Recent Broward Law Blog Features

Thursday, February 12, 2009

Judges Jailed in Juvenile Prison Scam



‘Weeping in the Playtime of Others’
By Norm Kent

Years ago, as a Criminal Justice professor at Florida Atlantic University, my curriculum for the Juvenile Delinquency course included the book 'Weeping in the Playtime of Others,' by Ken Wooden.

The book rails against the incarceration of America’s children, and points out ever so acutely the risks we place on youths when we privatize the juvenile justice system; when we pay private companies with public funds to care for them.

Sooner or later, Ken would argue in the book, we would pay a price somewhere, somehow, because greed would win out. It has been over 25 years since I taught at FAU, but some words ring true forever, and so today, Ken comes to mind, thanks to two Pennsylvania judges who have disgraced their community, dishonored their robes, and poisoned the judicial system.

Luzerne County Judges Mark Ciavarella and Michael Conahan have been charged with sending hundreds of kids to two private juvenile detention centers in return for over two million dollars kickbacks from the two centers. The judges were charged on Jan. 26 and removed from the bench by the Pennsylvania Supreme Court shortly afterward.
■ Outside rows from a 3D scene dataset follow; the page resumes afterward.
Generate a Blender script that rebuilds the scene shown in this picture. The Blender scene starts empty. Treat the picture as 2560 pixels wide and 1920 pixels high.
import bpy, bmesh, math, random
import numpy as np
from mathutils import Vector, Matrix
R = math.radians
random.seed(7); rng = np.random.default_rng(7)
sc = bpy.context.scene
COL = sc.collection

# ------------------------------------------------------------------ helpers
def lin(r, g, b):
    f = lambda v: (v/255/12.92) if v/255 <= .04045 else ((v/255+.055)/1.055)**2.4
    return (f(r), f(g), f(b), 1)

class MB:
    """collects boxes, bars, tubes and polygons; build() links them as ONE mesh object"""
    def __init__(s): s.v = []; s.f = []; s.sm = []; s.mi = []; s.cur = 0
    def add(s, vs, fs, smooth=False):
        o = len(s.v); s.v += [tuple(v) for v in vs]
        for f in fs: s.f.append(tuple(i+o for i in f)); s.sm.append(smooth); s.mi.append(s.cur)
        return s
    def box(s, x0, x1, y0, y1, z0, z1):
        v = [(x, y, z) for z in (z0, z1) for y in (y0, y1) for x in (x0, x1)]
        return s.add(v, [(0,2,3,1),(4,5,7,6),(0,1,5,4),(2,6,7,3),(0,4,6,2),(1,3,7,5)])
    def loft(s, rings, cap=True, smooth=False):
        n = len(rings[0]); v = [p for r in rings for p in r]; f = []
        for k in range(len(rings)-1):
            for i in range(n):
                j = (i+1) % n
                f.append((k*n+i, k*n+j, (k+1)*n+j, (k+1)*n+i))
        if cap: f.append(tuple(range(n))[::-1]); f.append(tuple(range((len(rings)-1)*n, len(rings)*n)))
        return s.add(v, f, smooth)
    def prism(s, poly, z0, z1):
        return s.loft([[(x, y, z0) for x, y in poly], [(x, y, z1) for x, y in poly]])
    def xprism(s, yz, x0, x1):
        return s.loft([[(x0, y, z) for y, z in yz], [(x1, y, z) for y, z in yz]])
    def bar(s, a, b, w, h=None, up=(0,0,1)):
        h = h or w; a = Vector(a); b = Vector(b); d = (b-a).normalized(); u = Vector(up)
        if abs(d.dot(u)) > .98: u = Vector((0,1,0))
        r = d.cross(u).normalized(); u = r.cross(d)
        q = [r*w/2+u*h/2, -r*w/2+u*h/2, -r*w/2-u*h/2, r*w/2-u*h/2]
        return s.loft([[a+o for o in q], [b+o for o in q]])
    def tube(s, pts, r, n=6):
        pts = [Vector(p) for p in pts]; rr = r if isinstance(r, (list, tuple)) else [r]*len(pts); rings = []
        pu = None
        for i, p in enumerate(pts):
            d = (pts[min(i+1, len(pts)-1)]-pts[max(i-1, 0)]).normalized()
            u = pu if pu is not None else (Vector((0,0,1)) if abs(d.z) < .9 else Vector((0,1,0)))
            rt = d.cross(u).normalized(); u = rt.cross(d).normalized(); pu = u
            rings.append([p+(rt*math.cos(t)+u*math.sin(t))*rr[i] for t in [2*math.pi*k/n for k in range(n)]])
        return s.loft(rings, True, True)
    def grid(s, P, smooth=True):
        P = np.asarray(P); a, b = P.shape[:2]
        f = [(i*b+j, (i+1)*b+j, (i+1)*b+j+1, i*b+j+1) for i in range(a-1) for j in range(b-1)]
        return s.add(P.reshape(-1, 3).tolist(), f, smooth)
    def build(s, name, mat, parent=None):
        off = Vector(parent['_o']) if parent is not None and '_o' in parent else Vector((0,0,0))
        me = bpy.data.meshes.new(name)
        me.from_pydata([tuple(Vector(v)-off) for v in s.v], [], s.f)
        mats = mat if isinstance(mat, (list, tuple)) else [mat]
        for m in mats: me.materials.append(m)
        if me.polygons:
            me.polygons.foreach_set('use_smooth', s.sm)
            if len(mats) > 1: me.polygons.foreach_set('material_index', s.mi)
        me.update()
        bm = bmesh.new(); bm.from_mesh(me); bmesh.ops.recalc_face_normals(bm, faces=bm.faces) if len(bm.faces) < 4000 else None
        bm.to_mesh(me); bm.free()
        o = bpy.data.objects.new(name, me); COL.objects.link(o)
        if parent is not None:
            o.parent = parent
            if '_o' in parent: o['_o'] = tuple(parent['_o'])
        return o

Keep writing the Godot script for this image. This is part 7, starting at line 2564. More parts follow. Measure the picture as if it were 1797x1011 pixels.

Not surprisingly, a review of the kids sent to the detention center revealed a common theme: they were poor and unlikely to have had counsel. Some were sent there by the jurist even without the recommendation of probation officers. Some were sentenced for incredibly innocuous offenses, such as ridiculing a school administrator on a My Space Post. Whatever, it is as disgusting and offensive a sample of judicial malfeasance as we are ever likely to witness.

The mechanism that enabled the judges to act corruptly was the privatization of prisons. That means you are taking a human services enterprise, a social obligation of our government, and transforming it into a for-profit scheme designed to line the pockets of its owners. You create a system which invites corporate corruption and compromises with constitutional standards.

Please do not say it cannot happen here. We are in the process of expanding these contracts in Florida and elsewhere. And the CEO’s running them get to choose between providing minimal constitutional safeguards or adding a new wing to a backyard in their North Carolina vacation home. I don’t give the kids much of a chance.

It would be nice to think judges are beyond the temptation of flawed conduct. But let’s be real. Whether you are A-Rod or Rush or Senator Tom Daschle, you slip, you fall, you fail. We want the extra hit, the extra line, the extra free ride. We are in a society that plays a game called ‘win at all costs.’ As a result, the kids, the poor, and the disabled, become the losers. That is what happens when you play ‘Monopoly’ with human rights.

Let me ask you this. I just posted a defense of Judge Barnes, censured by our Supreme Court for standing up to the abuses inherent in the first appearance system in his county. Who would you rather have in your courtroom presiding over your kid, a Judge Barnes or the Conahan fellow mentioned above?